Before the end of the year, Clearwire and Sprint plan to launch 4G wireless service in the nation’s two largest metro areas—New York City and Los Angeles —as well as San Francisco, the carriers announced yesterday. Time Warner Cable joins the partners in offering the service in New York, which will be available November 1, and Comcast will join in offering the service in San Francisco beginning in late December. Service in Los Angeles is scheduled to launch December 1.

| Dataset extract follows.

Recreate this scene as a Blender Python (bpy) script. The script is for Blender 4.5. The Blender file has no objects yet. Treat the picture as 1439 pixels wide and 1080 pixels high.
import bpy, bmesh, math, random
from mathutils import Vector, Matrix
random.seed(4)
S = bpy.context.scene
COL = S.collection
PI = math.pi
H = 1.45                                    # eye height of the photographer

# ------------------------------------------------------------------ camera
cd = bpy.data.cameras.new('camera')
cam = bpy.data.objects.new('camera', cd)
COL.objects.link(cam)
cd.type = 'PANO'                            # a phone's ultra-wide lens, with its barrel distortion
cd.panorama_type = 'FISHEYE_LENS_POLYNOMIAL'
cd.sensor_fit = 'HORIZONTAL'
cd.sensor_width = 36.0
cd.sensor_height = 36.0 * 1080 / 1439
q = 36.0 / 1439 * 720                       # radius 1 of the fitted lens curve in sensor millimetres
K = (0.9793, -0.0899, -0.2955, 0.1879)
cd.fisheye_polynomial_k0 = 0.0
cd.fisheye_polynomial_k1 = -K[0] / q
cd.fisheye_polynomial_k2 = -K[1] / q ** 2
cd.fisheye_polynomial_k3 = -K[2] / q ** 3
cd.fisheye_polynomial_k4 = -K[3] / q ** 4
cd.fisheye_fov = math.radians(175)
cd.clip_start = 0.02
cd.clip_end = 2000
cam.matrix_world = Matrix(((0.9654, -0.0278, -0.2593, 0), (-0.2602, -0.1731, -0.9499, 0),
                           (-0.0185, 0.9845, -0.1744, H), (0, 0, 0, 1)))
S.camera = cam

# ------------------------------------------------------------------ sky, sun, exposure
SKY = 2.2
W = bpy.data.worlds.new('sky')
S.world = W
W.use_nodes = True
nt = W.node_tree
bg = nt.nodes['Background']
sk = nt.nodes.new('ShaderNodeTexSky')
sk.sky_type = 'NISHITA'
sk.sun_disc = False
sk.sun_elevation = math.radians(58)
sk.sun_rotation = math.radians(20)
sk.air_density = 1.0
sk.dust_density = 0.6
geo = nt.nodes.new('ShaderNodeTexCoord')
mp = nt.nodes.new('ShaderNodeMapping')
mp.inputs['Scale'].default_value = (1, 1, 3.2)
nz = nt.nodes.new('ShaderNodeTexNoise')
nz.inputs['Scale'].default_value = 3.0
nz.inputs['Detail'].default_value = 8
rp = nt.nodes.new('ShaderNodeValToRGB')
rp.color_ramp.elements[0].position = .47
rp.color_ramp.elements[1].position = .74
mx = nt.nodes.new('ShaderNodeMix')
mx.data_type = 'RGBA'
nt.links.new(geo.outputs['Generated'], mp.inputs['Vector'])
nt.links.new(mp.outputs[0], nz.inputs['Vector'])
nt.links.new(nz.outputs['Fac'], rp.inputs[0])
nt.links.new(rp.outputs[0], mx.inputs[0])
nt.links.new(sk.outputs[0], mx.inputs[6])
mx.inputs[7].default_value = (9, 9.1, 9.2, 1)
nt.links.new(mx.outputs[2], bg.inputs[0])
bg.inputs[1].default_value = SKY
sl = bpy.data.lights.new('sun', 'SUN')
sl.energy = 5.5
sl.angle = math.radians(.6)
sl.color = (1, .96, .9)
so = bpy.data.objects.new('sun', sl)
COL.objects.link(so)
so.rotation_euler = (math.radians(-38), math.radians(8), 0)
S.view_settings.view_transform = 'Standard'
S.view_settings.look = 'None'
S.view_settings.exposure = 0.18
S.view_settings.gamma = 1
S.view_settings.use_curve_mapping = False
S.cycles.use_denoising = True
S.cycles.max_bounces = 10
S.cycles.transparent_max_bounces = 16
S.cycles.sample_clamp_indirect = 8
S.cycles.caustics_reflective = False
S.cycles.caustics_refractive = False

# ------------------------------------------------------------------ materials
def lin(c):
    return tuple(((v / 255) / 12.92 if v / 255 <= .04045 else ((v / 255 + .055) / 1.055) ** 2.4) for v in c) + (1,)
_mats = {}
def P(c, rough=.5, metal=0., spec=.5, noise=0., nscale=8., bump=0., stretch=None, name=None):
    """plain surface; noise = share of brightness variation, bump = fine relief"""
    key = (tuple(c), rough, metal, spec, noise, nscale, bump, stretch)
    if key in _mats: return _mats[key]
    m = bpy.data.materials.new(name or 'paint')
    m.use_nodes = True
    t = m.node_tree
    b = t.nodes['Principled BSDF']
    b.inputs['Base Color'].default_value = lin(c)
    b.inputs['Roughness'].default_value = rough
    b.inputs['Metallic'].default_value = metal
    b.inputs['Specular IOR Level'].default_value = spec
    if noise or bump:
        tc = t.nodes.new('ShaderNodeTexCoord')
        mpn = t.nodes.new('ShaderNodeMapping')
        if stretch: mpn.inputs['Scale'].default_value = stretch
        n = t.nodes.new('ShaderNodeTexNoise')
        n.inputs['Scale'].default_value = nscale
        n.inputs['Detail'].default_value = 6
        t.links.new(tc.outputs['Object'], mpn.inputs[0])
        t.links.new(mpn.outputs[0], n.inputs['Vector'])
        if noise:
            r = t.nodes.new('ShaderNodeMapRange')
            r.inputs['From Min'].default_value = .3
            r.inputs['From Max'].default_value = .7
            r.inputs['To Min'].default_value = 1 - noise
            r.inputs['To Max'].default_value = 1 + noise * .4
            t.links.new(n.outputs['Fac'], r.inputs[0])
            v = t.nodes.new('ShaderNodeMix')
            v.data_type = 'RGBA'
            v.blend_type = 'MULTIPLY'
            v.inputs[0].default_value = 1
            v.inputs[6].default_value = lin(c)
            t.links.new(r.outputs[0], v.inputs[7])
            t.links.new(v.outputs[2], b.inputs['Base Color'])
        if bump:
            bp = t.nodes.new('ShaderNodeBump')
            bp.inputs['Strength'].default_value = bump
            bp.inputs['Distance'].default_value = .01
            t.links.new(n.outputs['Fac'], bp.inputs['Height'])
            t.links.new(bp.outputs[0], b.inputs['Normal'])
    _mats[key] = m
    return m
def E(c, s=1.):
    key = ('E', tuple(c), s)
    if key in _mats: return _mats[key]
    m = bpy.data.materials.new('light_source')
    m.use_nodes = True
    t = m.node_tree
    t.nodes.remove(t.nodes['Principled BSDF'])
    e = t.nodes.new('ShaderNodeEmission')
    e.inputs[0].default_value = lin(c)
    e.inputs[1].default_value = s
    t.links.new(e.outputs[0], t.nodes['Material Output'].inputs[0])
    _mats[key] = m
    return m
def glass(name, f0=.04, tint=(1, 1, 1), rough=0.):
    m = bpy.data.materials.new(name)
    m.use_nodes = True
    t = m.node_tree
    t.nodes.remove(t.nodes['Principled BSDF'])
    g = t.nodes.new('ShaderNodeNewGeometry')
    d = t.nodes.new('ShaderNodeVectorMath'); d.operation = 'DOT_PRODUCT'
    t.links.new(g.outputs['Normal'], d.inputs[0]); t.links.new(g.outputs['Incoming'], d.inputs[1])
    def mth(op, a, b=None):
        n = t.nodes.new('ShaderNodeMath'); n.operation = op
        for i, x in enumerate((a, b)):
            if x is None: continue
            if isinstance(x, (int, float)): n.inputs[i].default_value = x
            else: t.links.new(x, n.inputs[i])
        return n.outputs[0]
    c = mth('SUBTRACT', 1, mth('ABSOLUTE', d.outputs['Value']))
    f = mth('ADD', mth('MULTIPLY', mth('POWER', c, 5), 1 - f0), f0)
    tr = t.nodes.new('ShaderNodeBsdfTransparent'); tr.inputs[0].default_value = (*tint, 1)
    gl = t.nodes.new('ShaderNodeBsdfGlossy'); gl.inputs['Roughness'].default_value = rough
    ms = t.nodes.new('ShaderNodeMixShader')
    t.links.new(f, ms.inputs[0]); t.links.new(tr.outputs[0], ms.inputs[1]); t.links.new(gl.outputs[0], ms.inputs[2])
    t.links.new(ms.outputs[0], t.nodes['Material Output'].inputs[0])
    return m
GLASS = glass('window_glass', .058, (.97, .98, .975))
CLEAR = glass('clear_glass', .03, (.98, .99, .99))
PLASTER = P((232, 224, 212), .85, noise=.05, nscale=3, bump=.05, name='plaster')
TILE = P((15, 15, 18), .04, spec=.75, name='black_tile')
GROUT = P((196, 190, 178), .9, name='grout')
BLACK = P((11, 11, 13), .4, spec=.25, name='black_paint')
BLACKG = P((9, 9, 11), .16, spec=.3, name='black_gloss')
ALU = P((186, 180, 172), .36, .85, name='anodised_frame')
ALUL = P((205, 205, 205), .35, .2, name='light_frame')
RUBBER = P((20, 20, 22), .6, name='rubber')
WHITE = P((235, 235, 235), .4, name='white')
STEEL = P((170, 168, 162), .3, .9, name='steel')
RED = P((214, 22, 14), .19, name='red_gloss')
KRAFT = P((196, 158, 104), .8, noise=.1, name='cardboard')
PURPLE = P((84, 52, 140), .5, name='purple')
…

Just a few months before Clearwire and Sprint merged their 4G networks in late 2008, Clearwire talked about offering a five-product suite of services including residential voice and broadband, mobile voice and broadband and mobile entertainment. Yesterday’s announcements, however, focused only on mobile broadband and entertainment.
Customers will be able to “increase their mobility and productivity in many ways: from instantly downloading large files to get work done on the run, to browsing the web just like at home from across the city, or watching online videos and movies nearly anywhere around town,” the announcements said.
Both Clearwire and Sprint plan to provide dual-mode 4G/3G devices for use with service in the new markets, enabling customers to use Sprint’s 3G service where 4G is not available. Comcast said it will market the 4G service as part of a “Fast Pack” that includes wired and wireless Internet connectivity together.
Although Clearwire already offers 4G service in 56 U.S. markets, many of those are smaller markets such as Boise, Idaho and Wichita Falls, Texas. The carrier also serves close to a dozen NFL markets, including the nation’s third and fourth largest, Chicago and Houston. Clearwire said yesterday that it also expects 4G service to be available in “other major metro areas such as Denver, Miami, Cincinnati and Cleveland” before the end of 2010.
The race is on as Clearwire/Sprint and its partners try to launch as many markets as possible ahead of Verizon’s pending 4G LTE launch.